Phonemic Awareness Pt. I

Most adults do not remember learning how to read. We likely remember fumbling through picture books and sitting crisscross applesauce during story time while the teacher pointed word by word on a giant-sized story. We probably remember counting the pages to the next chapter in our first chapter books. We may remember all of these initial interactions with literacy, some fond, some agonizing—but few of us remember how, exactly, we learned to read. 

Besides the good ole “sound it out” adage that my parents and teachers would push, I honestly do not remember much of my own initial reading instruction. And while methodology and strategies have evolved, the struggles with reading still exist for many children. There is no magical answer when it comes to learning how to read; however, there are a couple of strategies that parents and educators can employ to ease the journey.

Hear it out

It turns out that the antiquated advice to simply “sound it out” while struggling to read a word is not too far off. However, some key components are missing that would make all the difference—and it starts with phonemic awareness. Phonemic awareness is a fancy way to describe one’s ability to identify, manipulate, and distinguish units of sound—phonemes—and how those units work together to make words. For instance, a child does not need to know how to spell cake to know that it is different from the word bake. Their ability to distinguish the different sounds or phonemes—“c” vs. “b”— is the first step to understanding written language. 

Start simple

Before even putting written words in front of a child to read, try activities that build phonemic awareness just by listening. They can be hugely beneficial, and also much less intimidating than trying to read text right off the bat! 
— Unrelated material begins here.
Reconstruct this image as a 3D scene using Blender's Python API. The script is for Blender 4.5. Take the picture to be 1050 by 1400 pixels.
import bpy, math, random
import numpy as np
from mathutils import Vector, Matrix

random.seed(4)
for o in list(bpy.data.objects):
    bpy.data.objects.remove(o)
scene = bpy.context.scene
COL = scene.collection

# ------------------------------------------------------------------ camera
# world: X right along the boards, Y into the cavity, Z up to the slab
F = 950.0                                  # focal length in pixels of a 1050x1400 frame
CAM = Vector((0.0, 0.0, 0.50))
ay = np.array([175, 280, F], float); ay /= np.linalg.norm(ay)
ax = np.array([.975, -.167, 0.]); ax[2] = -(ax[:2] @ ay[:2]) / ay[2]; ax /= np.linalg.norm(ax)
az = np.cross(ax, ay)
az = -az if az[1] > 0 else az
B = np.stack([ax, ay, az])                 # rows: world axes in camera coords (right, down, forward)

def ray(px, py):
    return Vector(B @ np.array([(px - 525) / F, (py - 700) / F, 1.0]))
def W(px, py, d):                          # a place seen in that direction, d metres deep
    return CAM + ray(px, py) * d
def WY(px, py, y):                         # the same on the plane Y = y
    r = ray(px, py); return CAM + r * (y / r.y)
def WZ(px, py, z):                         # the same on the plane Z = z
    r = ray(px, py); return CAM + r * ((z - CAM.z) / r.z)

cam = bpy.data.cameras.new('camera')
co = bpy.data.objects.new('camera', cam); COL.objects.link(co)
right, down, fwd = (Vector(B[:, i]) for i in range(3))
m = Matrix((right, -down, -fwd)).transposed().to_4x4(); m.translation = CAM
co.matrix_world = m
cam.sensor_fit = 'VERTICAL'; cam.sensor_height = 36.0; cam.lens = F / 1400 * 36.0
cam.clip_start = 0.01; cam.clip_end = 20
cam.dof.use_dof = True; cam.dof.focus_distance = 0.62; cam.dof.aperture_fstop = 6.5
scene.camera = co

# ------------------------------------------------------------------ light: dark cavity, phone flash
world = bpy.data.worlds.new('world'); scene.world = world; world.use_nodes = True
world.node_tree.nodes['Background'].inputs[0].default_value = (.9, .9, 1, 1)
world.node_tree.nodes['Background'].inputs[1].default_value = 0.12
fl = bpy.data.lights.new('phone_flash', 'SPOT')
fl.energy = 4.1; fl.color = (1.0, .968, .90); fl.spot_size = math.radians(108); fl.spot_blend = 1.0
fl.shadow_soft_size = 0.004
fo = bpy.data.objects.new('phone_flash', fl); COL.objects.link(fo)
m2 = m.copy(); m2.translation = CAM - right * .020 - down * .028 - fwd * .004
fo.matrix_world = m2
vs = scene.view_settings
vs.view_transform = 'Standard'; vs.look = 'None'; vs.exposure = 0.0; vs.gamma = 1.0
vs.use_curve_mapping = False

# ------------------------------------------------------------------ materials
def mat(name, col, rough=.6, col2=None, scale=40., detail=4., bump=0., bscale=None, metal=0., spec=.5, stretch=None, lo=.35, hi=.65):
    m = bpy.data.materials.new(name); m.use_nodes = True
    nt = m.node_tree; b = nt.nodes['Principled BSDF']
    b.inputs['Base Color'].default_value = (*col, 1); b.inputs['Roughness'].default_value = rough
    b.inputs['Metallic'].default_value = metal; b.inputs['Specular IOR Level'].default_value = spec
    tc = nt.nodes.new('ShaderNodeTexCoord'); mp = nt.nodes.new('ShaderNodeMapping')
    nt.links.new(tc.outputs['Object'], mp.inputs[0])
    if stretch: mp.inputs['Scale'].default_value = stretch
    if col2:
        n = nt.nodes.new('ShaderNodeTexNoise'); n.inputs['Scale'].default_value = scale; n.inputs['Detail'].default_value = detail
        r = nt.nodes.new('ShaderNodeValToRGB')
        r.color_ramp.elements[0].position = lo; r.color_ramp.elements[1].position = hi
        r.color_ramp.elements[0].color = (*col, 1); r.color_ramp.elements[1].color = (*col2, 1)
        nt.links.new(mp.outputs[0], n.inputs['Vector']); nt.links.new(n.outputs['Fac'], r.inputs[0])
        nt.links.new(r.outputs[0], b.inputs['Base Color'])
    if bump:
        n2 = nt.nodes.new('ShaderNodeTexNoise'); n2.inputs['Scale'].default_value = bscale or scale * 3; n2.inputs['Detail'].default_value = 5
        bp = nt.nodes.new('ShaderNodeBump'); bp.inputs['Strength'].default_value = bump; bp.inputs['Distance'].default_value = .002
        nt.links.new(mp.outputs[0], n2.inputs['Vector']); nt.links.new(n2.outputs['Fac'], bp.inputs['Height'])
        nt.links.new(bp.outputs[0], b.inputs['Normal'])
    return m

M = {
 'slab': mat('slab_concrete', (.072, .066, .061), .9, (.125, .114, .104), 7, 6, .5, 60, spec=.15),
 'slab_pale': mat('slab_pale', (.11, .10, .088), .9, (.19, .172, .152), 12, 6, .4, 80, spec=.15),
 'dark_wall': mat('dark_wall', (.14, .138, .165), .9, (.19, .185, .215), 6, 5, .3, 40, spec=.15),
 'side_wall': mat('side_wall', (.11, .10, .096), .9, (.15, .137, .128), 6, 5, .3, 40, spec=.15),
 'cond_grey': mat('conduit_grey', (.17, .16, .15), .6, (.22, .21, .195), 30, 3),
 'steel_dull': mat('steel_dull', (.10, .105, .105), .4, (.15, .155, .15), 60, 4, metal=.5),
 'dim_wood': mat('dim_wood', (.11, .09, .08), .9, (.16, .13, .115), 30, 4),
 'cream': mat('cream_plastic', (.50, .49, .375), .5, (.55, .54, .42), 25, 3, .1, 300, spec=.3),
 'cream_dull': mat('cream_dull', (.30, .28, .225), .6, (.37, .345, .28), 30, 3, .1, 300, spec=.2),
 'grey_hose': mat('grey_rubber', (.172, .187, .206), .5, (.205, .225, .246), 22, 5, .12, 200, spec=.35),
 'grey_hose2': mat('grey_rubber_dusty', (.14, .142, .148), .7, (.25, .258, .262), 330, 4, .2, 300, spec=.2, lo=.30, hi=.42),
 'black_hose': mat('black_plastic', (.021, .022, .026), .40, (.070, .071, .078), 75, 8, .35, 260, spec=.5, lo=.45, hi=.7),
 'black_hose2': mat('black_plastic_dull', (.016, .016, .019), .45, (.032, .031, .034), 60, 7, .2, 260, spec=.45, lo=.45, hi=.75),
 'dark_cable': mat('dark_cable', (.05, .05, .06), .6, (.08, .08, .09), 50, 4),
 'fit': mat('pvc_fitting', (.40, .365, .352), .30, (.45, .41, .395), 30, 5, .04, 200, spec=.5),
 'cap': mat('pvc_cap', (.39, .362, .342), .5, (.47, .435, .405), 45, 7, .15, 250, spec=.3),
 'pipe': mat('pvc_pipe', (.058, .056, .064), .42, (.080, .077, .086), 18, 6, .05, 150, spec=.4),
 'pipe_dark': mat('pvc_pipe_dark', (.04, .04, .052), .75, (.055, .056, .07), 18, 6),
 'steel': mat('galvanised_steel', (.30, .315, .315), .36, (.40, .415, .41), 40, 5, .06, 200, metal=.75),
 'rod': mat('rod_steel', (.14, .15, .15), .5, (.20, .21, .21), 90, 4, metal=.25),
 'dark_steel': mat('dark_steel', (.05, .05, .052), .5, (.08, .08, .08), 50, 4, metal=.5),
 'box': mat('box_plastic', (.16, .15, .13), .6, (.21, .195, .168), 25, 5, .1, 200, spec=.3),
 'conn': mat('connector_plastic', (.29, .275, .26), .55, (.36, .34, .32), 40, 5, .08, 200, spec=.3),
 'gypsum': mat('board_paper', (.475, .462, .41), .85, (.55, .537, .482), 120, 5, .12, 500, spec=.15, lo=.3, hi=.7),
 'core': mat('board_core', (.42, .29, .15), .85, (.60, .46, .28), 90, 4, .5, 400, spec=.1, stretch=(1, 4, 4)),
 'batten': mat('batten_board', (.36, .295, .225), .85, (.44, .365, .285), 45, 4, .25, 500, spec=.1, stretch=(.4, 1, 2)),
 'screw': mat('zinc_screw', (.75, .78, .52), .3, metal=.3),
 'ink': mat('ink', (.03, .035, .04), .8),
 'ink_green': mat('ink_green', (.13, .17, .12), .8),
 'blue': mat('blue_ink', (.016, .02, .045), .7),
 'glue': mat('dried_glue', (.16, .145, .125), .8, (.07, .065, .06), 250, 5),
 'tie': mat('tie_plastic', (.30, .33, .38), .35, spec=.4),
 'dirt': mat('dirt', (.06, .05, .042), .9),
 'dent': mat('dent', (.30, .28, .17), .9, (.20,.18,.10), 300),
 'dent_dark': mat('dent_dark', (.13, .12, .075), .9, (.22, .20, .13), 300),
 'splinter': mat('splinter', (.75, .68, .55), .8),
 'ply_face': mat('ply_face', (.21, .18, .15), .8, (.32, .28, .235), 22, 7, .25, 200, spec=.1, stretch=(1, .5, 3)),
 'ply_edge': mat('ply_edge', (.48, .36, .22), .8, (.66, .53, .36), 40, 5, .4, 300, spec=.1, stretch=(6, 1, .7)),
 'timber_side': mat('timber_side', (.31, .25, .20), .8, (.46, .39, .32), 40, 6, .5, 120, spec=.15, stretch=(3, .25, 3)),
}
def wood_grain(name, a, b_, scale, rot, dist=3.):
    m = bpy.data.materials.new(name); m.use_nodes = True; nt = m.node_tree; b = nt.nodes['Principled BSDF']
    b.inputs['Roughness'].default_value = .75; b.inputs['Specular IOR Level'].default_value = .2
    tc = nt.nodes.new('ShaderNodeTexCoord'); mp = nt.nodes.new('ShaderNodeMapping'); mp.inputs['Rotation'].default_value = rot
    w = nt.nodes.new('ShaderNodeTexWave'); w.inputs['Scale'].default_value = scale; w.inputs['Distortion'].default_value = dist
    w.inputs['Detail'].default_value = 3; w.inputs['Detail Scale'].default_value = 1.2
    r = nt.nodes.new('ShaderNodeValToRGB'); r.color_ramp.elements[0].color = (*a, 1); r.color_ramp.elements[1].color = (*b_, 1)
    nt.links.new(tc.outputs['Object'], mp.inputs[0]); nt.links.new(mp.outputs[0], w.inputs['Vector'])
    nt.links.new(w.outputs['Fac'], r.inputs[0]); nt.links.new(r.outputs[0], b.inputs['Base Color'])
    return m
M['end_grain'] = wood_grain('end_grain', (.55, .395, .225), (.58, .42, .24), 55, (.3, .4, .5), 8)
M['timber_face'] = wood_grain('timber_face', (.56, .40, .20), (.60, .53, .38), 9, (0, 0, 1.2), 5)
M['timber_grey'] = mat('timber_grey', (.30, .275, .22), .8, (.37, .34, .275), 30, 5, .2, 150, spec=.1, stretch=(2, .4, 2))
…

An easy way to start measuring and improving upon a child’s phonemic awareness is to list 3-4 words orally, such as spoon, step, salt, and dot. Pronounce the words clearly and deliberately several times. Then ask your child if the beginning sound is the same for each word. Ask which word has a different beginning sound. Then isolate just that sound—“d” vs. “s.Prompt your child to simply repeat the individual phoneme “d,” as opposed to “duh,” as this pronunciation could complicate things later. Model how that isolated phoneme sounds, for instance “m” sounds like “mmmm,” not “muh.”

Once they have identified the beginning phoneme (sound) that doesn’t fit the others in the list, ask your child to think of another word that starts with the “d” sound. You can also use image cards to represent the one-syllable words from your list. Have your child sort the picture cards by beginning phonemes. Remind them to orally say the word that the image depicts while they sort. Just remember that the card should contain only the picture—no word or label, as that will come later. With this method, the focus really is on letter sounds in isolation to familiarize beginning readers with letter sounds, then syllable sounds, then words.